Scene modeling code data
— begin —

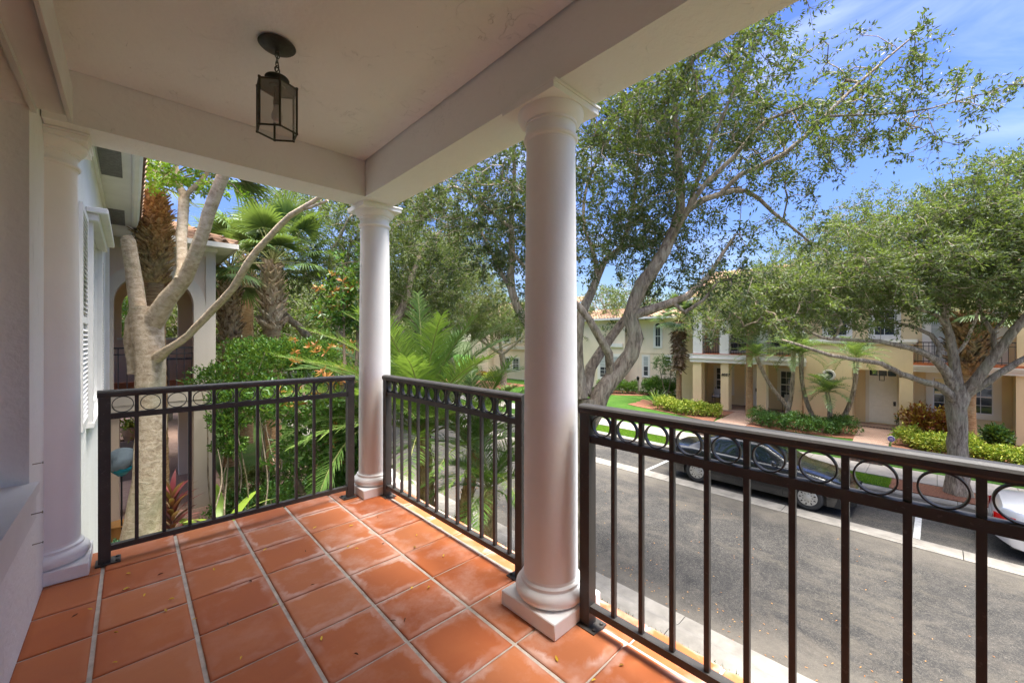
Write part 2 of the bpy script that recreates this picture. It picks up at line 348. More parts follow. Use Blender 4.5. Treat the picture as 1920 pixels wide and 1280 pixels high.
# ------------------------------------------------------------------ mesh builder
class MB:
    def __init__(s): s.v = []; s.f = []; s.sm = []
    def add(s, vs, fs, smooth=False):
        n = len(s.v); s.v += [tuple(p) for p in vs]
        s.f += [tuple(i + n for i in f) for f in fs]; s.sm += [smooth] * len(fs)
    def box(s, x0, x1, y0, y1, z0, z1, bev=0):
        if bev <= 0:
            vs = [(x, y, z) for z in (z0, z1) for y in (y0, y1) for x in (x0, x1)]
            s.add(vs, [(0, 2, 3, 1), (4, 5, 7, 6), (0, 1, 5, 4), (2, 6, 7, 3), (0, 4, 6, 2), (1, 3, 7, 5)])
        else:
            b = bev; P = []
            for (z, i) in ((z0, 1), (z0 + b, 0), (z1 - b, 0), (z1, 1)):
                o = b if i else 0
                P += [(x0 + b, y0 + o, z), (x1 - b, y0 + o, z), (x1 - o, y0 + b, z), (x1 - o, y1 - b, z), (x1 - b, y1 - o, z), (x0 + b, y1 - o, z), (x0 + o, y1 - b, z), (x0 + o, y0 + b, z)]
            F = [tuple(range(7, -1, -1)), tuple(range(24, 32))]
            for k in range(3):
                for i in range(8):
                    j = (i + 1) % 8; F.append((k * 8 + i, k * 8 + j, k * 8 + 8 + j, k * 8 + 8 + i))
            s.add(P, F)
    def obox(s, c, ax, ay, az, hx, hy, hz):     # oriented box
        c = Vector(c); ax = Vector(ax).normalized() * hx; ay = Vector(ay).normalized() * hy; az = Vector(az).normalized() * hz
        vs = [c + ax * i + ay * j + az * k for k in (-1, 1) for j in (-1, 1) for i in (-1, 1)]
        s.add(vs, [(0, 2, 3, 1), (4, 5, 7, 6), (0, 1, 5, 4), (2, 6, 7, 3), (0, 4, 6, 2), (1, 3, 7, 5)])
    def tube(s, pts, rs, n=8, caps=True, smooth=True, lump=0):
        pts = [Vector(p) for p in pts]
        if isinstance(rs, (int, float)): rs = [rs] * len(pts)
        T = []
        for i in range(len(pts)):
            a = pts[max(0, i - 1)]; b = pts[min(len(pts) - 1, i + 1)]
            T.append((b - a).normalized() if (b - a).length > 1e-9 else Vector((0, 0, 1)))
        up = Vector((0, 0, 1)) if abs(T[0].z) < .9 else Vector((1, 0, 0))
        nrm = T[0].cross(up).normalized(); V = []; 
        for i, p in enumerate(pts):
            nrm = (nrm - T[i] * nrm.dot(T[i]));
            nrm = nrm.normalized() if nrm.length > 1e-6 else T[i].orthogonal().normalized()
            bi = T[i].cross(nrm)
            for k in range(n):
                a = 2 * PI * k / n
                r = rs[i] * (1 + (lump * (math.sin(k * 2.4 + i * .9) * .5 + random.uniform(-.5, .5)) if lump else 0))
                V.append(p + nrm * math.cos(a) * r + bi * math.sin(a) * r)
        F = []
        for i in range(len(pts) - 1):
            for k in range(n):
                j = (k + 1) % n; F.append((i * n + k, i * n + j, (i + 1) * n + j, (i + 1) * n + k))
        s.add(V, F, smooth)
        if caps:
            s.add([V[k] for k in range(n)], [tuple(range(n - 1, -1, -1))])
            s.add([V[len(V) - n + k] for k in range(n)], [tuple(range(n))])
    def lathe(s, prof, c=(0, 0, 0), n=48, a0=0, a1=2 * PI, smooth=True, axis='Z'):
        full = abs(a1 - a0 - 2 * PI) < 1e-6; m = n if full else n + 1
        V = []
        for (r, z) in prof:
            for k in range(m):
                a = a0 + (a1 - a0) * k / n
                if axis == 'Z': V.append((c[0] + r * math.cos(a), c[1] + r * math.sin(a), c[2] + z))
                elif axis == 'X': V.append((c[0] + z, c[1] + r * math.cos(a), c[2] + r * math.sin(a)))
                else: V.append((c[0] + r * math.sin(a), c[1] + z, c[2] + r * math.cos(a)))
        F = []
        for i in range(len(prof) - 1):
            for k in range(n):
                j = (k + 1) % m
                F.append((i * m + k, i * m + j, (i + 1) * m + j, (i + 1) * m + k))
        s.add(V, F, smooth)
    def build(s, name, mat, parent=None):
        me = bpy.data.meshes.new(name)
        me.from_pydata(s.v, [], s.f); me.update()
        me.polygons.foreach_set('use_smooth', s.sm)
        me.materials.append(mat)
        o = bpy.data.objects.new(name, me); COL.objects.link(o)
        if parent:
            o.parent = parent; o.matrix_parent_inverse = Matrix.Translation(parent.location).inverted()
        return o
def struct(name, mb, mat): return tag(mb.build(name, mat), kind='structure')
def smooth_edges(o, ang=35):
    me = o.data
    me.polygons.foreach_set('use_smooth', [True] * len(me.polygons))
    try: me.set_sharp_from_angle(angle=math.radians(ang))
    except Exception: pass

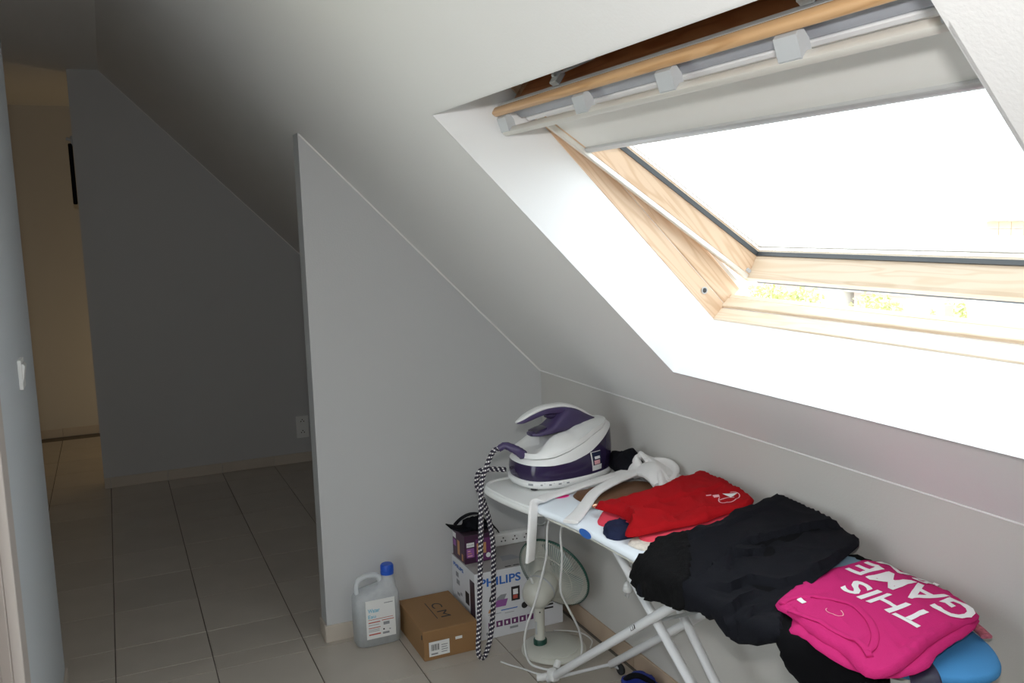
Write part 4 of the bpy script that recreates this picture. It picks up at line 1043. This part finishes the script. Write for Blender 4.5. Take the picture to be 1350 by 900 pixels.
# pile under the red shirt
RTOP = lambda x, y: .772+.165*(x-.5)
tag(Cloth([(.500, -1.285), (.520, -1.235), (.560, -1.195), (.62, -1.185), (.64, -1.24), (.60, -1.32), (.53, -1.325), (.505, -1.31)], lambda x, y: Z0+.015+.01*(x-.5), Z0, er=.010, wr=.006, sx=10, sy=24, seed=21, edge_wob=.006, smooth=1, h=.008).build('navy_garment', NAVY), 'dark navy garment poking out at the left front of the red shirt pile', 'garment', 'garments stacked under the red shirt')
tag(Cloth([(.523, -1.36), (.545, -1.335), (.60, -1.33), (.66, -1.37), (.62, -1.43), (.56, -1.435), (.53, -1.405)], lambda x, y: Z0+.010, Z0, er=.012, wr=.0015, seed=23, edge_wob=.006).build('white_garment', mat('cream_print_cloth', (.66, .60, .53), .85, .35, 90)), 'cream white patterned garment corner at the bottom front of the red shirt pile', 'garment', 'garments stacked under the red shirt')
cn2 = Cloth([(.568, -1.42), (.60, -1.385), (.70, -1.30), (.86, -1.20), (.90, -1.25), (.895, -1.42), (.83, -1.462), (.66, -1.465), (.59, -1.455)], lambda x, y: max(Z0+.010, RTOP(x, y)-.040), Z0, er=.014, wr=.004, seed=25)
tag(cn2.build('navy_garment', NAVY), 'dark navy folded garment beneath the front of the red shirt beside the black skirt', 'garment', 'garments stacked under the red shirt')
cc_ = Cloth([(.575, -1.13), (.545, -1.165), (.532, -1.20), (.556, -1.235), (.60, -1.29), (.56, -1.345), (.548, -1.385), (.60, -1.412), (.66, -1.424), (.70, -1.438), (.775, -1.440), (.83, -1.445), (.87, -1.38), (.88, -1.20), (.70, -1.14)], lambda x, y: RTOP(x, y)-.020, lambda x, y: max(Z0, RTOP(x, y)-.038), er=.010, wr=.002, seed=27, edge_wob=.004)
tag(cc_.build('coral_garment', CORAL), 'coral red folded garment showing its edge directly under the red shirt', 'garment', 'garments stacked under the red shirt')
tag(Cloth([(.885, -1.27), (.918, -1.30), (.926, -1.34), (.915, -1.39), (.88, -1.40), (.86, -1.33)], lambda x, y: .829, Z0, er=.02, wr=.002, seed=28).build('navy_garment', NAVY), 'navy collar end sticking out behind the red shirt at the wall', 'garment', 'garments stacked under the red shirt')
bm = newbm(); strap(bm, [(.755, -1.438, .787), (.80, -1.425, .796), (.85, -1.412, .803), (.885, -1.405, .808)], .016, .004, [(.2, -1, .4)]); tag(obj('patterned_trim', bm, mat('blue_lace_cloth', (.45, .50, .62), .85, .5, 260), smooth=60), 'strip of blue white patterned lace under the edge of the red shirt', 'trim')
# red shirt
rt = thing('red_shirt', (.72, -1.28, Z0), 'bright red folded shirt with a white crest print lying on the ironing board', 'shirt')
red = Cloth([(.557, -1.115), (.62, -1.132), (.72, -1.155), (.785, -1.163), (.814, -1.142), (.85, -1.158), (.915, -1.138), (.922, -1.17), (.905, -1.30), (.896, -1.40), (.882, -1.432), (.834, -1.452), (.763, -1.43), (.714, -1.438), (.62, -1.398), (.575, -1.382), (.540, -1.372), (.522, -1.352), (.540, -1.325), (.575, -1.295), (.585, -1.23), (.568, -1.16)], RTOP, lambda x, y: RTOP(x, y)-.011, er=.007, wr=.008, ang=.9, sx=4, sy=11, seed=31, folds=(((.80, -1.17), (.74, -1.30), .02, .006),), steps=(([(.62, -1.145), (.615, -1.22), (.64, -1.30), (.665, -1.34), (.665, -1.40)], -.022, .040), ([(.60, -1.22), (.585, -1.29), (.545, -1.34)], .016, .03), ([(.90, -1.30), (.78, -1.28), (.66, -1.22)], -.006, .04), ([(.84, -1.44), (.72, -1.36), (.66, -1.33)], .005, .03)), smooth=1, h=.008)
red.build('shirt_body', RED, rt)
def ringbm(cx, cy, ra, rb, wd, a0=0, a1=2*PI, rot=0, n=26):
    bm = newbm(); pv = None
    for k in range(n+1):
        a = a0+(a1-a0)*k/n
        q = [V((cx+(r_[0]*math.cos(a))*math.cos(rot)-(r_[1]*math.sin(a))*math.sin(rot), cy+(r_[0]*math.cos(a))*math.sin(rot)+(r_[1]*math.sin(a))*math.cos(rot), 0)) for r_ in ((ra, rb), (ra-wd, rb-wd))]
        q = [bm.verts.new(v) for v in q]
        if pv: bm.faces.new((pv[0], q[0], q[1], pv[1]))
        pv = q
    return bm
def polybm(pts): bm = newbm(); face(bm, [(x, y, 0) for x, y in pts]); return bm
red.decal('crest_print', ringbm(.835, -1.382, .036, .026, .0028, 1.9, 6.9, .35), PRINTP, rt)
red.decal('crest_print', polybm([(.835, -1.352), (.868, -1.376), (.838, -1.385)]), PRINTW, rt)
red.decal('crest_print', polybm([(.812, -1.338), (.826, -1.348), (.819, -1.362), (.808, -1.352)]), PRINTP, rt)
red.decal('crest_print', polybm([(.808, -1.372), (.846, -1.388), (.845, -1.392), (.808, -1.377)]), PRINTP, rt)
red.decal('crest_print', polybm([(.802, -1.322), (.812, -1.332), (.810, -1.336), (.800, -1.327)]), PRINTP, rt)
# black lace skirt over the middle of the board
hang = lambda y: edge_x(y)-.001
STOP = lambda x, y: Z0+.012+.22*max(0, x-.5)
bk_ = thing('black_skirt', (.68, -1.65, Z0), 'big black garment with a lace edge draped over the middle of the ironing board', 'skirt')
b1 = Cloth([(.926, -1.470), (.930, -1.56), (.921, -1.635), (.893, -1.79), (.87, -1.812), (.80, -1.830), (.70, -1.852), (.60, -1.872), (.555, -1.92), (.515, -1.965), (.490, -1.93), (.470, -1.905), (.450, -1.85), (.456, -1.815), (.474, -1.785), (.462, -1.765), (.466, -1.735), (.447, -1.68), (.437, -1.62), (.421, -1.55), (.412, -1.49), (.447, -1.477), (.444, -1.462), (.50, -1.475), (.525, -1.448), (.548, -1.428), (.60, -1.437), (.657, -1.452), (.739, -1.466), (.80, -1.452), (.86, -1.460)], STOP, lambda x, y: max(Z0, STOP(x, y)-.010), er=.006, wr=.007, ang=1.15, sx=2.6, sy=9, seed=41,
    steps=(([(.905, -1.79), (.905, -1.716), (.867, -1.673), (.777, -1.636), (.723, -1.62), (.66, -1.60)], -.016, .05), ([(.86, -1.815), (.80, -1.826), (.709, -1.83), (.634, -1.818), (.607, -1.754), (.551, -1.749), (.51, -1.70)], -.018, .05), ([(.606, -1.808), (.56, -1.80), (.503, -1.817), (.462, -1.862)], -.020, .04), ([(.70, -1.599), (.642, -1.64), (.592, -1.647), (.544, -1.67), (.49, -1.65)], .016, .04), ([(.92, -1.51), (.735, -1.503), (.63, -1.489), (.56, -1.47)], -.007, .05), ([(.59, -1.872), (.552, -1.843), (.501, -1.864)], -.014, .03), ([(.756, -1.621), (.709, -1.669), (.635, -1.649), (.58, -1.70)], -.014, .035), ([(.60, -1.50), (.55, -1.56), (.52, -1.62), (.47, -1.66)], .010, .03)),
    hang=hang, smooth=0, h=.0075, edge_wob=.002)
b1.build('skirt_body', BLACKC, bk_)
Cloth([(.90, -1.50), (.905, -1.64), (.875, -1.77), (.70, -1.82), (.60, -1.84), (.54, -1.80), (.54, -1.50), (.66, -1.475), (.86, -1.475)], lambda x, y: STOP(x, y)-.010, Z0, er=.01, wr=.002, seed=45, h=.02).build('inner_fold', BLACKD, bk_)
LACE = mat('black_lace', (.0045, .0045, .005), .85, .6, 70, .6, 130, spec=.12)
lace = Cloth([(.415, -1.487), (.447, -1.453), (.50, -1.472), (.55, -1.425), (.64, -1.447), (.63, -1.50), (.56, -1.60), (.50, -1.68), (.452, -1.685), (.432, -1.60)], lambda x, y: b1.zbf(x, y)+b1.height(x, y)+.004, Z0, er=.006, wr=.003, ang=.4, sx=25, sy=30, seed=43, hang=hang, smooth=1, h=.008, edge_wob=.006)
lace.build('lace_edge', LACE, bk_)
# black trousers under the pink shirt, one leg hanging down at the front
tr_ = Cloth([(.87, -1.735), (.925, -1.745), (.934, -1.80), (.925, -1.90), (.90, -2.02), (.80, -2.10), (.68, -2.12), (.635, -2.135), (.595, -2.145), (.46, -2.16), (.36, -2.16), (.34, -2.13), (.40, -2.06), (.47, -1.99), (.52, -1.935), (.60, -1.86), (.75, -1.78)], lambda x, y: Z0+.014+(.055*(x-.5) if x > .5 else 0), Z0, er=.014, wr=.003, ang=.2, sx=4, sy=14, seed=47, hang=hang, smooth=1, h=.012)
tag(tr_.build('black_trousers', BLACKD), 'plain black trousers under the pink shirt with a leg hanging off the board front', 'trousers')
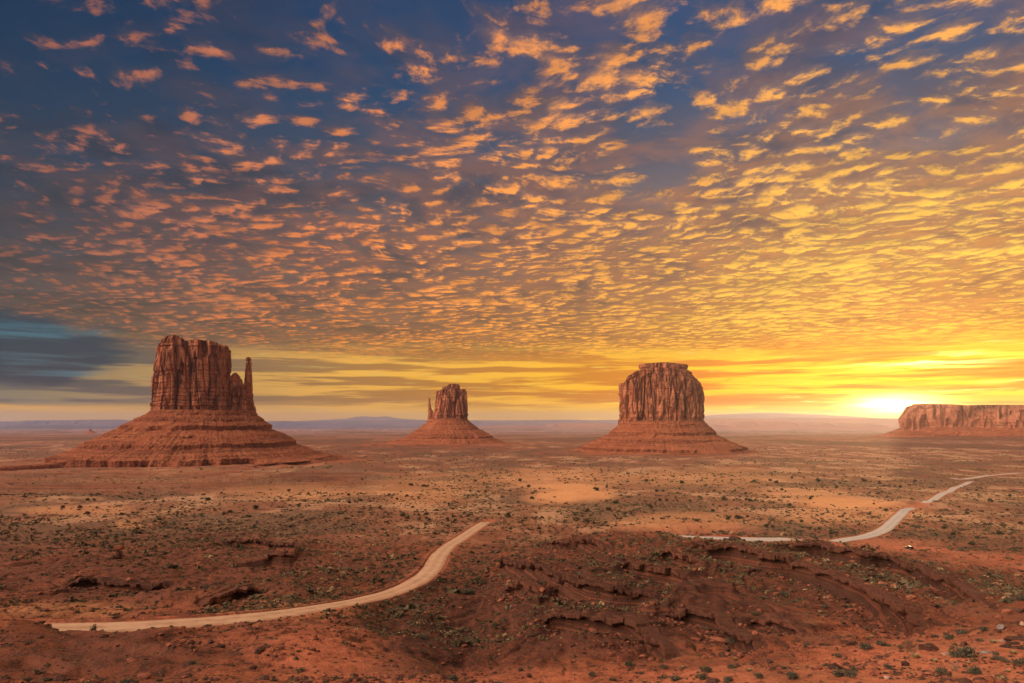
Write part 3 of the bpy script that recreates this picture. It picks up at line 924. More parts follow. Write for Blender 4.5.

— end —

[Written task] Determine the number of lines in the listing that contain the string "Blender". Write that number and nothing else.

[Solution to this problem] 3